Nor does the fact that the Consolidated Company adopted this plan as a mere book-keeping arrangement, in order to more fully protect the rights of and more clearly show the stockholders holding the 39 per cent of Gas Company stock, that they were getting their due proportions, relieve it of paying the bonus. Whatever any stock be issued for, it is presumably *370 for the benefit of the company issuing it. The stock of a company would undoubtedly have a better standing in the financial market if it only amounts to $13,000,000 than if it is nearly $22,000,000; but because it has adopted a plan by which it proposed to reduce to a less sum the amount of capital, which it was authorized to issue, by the part of the certificate where that is properly stated, does not relieve it from the bonus on the whole. We use the term "reduced" advisedly, because whatever we call it, that is undoubtedbly the effect of the cancellation, and the Power Company certainly could not cancel stock of the Consolidated Company, until it was issued. And although the Consolidated Company cannot legally issue stock until the bonus tax is paid (as secs. 98, etc., of Art. 81 requiring the bonus must be read into secs. 45, etc., of Art. 23, authorizing and giving effect to consolidation) it was "authorized to have" the $21,902,258 of stock, and it is what it is authorized to have, and not simply what it has or will issue that the bonus must be paid on.

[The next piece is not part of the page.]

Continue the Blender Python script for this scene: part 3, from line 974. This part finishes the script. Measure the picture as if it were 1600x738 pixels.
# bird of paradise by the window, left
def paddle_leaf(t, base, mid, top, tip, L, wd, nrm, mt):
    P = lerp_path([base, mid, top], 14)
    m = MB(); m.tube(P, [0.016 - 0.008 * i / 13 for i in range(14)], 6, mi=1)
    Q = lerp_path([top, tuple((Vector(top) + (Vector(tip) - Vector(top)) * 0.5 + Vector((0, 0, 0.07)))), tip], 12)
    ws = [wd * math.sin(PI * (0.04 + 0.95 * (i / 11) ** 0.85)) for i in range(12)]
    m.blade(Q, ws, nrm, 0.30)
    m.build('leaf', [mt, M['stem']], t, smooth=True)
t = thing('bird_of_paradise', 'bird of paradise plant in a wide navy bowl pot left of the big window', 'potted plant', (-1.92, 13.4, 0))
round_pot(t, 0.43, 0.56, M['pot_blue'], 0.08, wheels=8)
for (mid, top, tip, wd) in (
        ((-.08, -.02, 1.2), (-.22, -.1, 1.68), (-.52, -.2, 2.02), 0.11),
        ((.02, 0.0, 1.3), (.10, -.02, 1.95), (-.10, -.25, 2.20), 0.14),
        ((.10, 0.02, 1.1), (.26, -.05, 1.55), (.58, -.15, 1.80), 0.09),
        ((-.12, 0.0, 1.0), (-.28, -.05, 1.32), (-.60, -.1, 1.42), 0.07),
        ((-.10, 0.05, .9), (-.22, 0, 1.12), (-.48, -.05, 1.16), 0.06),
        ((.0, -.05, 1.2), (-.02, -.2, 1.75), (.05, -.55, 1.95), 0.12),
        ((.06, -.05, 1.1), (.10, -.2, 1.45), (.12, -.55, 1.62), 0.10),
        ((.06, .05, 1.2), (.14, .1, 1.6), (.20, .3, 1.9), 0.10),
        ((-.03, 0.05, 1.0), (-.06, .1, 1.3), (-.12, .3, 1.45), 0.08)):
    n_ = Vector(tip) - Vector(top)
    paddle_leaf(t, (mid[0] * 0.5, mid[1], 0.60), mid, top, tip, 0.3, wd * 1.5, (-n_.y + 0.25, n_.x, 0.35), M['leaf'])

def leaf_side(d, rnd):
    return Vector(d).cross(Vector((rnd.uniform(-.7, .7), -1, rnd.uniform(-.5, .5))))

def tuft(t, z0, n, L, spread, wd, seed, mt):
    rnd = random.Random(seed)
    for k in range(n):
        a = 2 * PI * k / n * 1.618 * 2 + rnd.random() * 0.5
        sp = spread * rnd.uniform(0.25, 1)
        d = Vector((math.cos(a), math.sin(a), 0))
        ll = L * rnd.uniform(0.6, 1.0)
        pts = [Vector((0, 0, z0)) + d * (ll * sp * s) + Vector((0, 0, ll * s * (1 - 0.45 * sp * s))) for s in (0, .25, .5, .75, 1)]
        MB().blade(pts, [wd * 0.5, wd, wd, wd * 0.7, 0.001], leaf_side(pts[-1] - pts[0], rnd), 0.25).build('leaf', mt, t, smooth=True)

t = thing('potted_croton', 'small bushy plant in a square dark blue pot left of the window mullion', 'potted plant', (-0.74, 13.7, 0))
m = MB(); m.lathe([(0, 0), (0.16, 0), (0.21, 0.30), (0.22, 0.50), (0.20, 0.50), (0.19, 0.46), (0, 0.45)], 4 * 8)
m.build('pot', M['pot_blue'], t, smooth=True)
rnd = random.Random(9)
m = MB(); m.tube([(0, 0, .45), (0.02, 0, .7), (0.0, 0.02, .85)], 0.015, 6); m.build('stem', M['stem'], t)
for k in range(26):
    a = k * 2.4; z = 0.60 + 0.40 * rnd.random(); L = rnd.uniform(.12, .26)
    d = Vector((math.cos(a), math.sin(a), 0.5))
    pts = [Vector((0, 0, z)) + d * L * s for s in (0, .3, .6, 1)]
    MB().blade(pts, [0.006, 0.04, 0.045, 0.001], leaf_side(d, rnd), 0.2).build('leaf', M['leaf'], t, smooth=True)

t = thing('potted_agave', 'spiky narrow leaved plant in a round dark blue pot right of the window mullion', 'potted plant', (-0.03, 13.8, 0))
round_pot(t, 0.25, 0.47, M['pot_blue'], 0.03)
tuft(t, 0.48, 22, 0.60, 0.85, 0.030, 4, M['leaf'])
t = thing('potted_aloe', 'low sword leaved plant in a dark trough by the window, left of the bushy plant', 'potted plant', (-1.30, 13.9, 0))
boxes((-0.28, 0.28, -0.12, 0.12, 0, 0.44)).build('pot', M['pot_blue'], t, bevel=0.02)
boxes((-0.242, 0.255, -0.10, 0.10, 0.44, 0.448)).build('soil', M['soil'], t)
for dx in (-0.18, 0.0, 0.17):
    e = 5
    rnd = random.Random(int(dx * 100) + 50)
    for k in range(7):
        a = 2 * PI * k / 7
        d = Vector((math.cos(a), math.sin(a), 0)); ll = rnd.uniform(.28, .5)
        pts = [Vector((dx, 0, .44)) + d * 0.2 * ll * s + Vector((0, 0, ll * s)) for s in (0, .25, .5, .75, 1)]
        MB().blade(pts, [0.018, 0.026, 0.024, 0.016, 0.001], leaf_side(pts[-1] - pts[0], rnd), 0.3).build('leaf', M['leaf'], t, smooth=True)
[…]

So without deeming it necessary to further consider whether the plan adopted is equivalent to diminishing the capital stock, as contemplated by our corporation laws, and if so whether it can be done in the way proposed, or whether it would in effect be a purchase of its own stock, and if so whether that could be done, under the decision in Maryland Trust Co. v. Mechanics Bank,102 Md. 608, we are of the opinion that the amount of capital stock which the appellee "is authorized to have," within the meaning of sec. 98 of Art. 81 of the Code, is twenty-one million, nine hundred and two thousand, two hundred and fifty-eight dollars, and that the bonus must be paid on that sum, and not merely on the $13,360,088, as was decided by the lower Court.

Of course the "Statement and Plan for Consolidation," issued before the consolidation took place, cannot affect or vary the certificate of consolidation, although we have considered it as a part of the declaration, and it enabled us to understand the situation more clearly than we might have done without it. It may not be out of place to add that the record *371 shows that the appellee promptly paid the amount of the bonus it admitted to be due, and this controversy only involves the balance. If the appellee be correct in the view that such a tax — especially against a consolidated company — is inequitable, it is for the Legislature and not for us to remedy, as we must be governed by our construction of the statute, as applicable to the conditions presented by the record.

Judgment reversed, and new trial awarded, the appellee to paythe costs.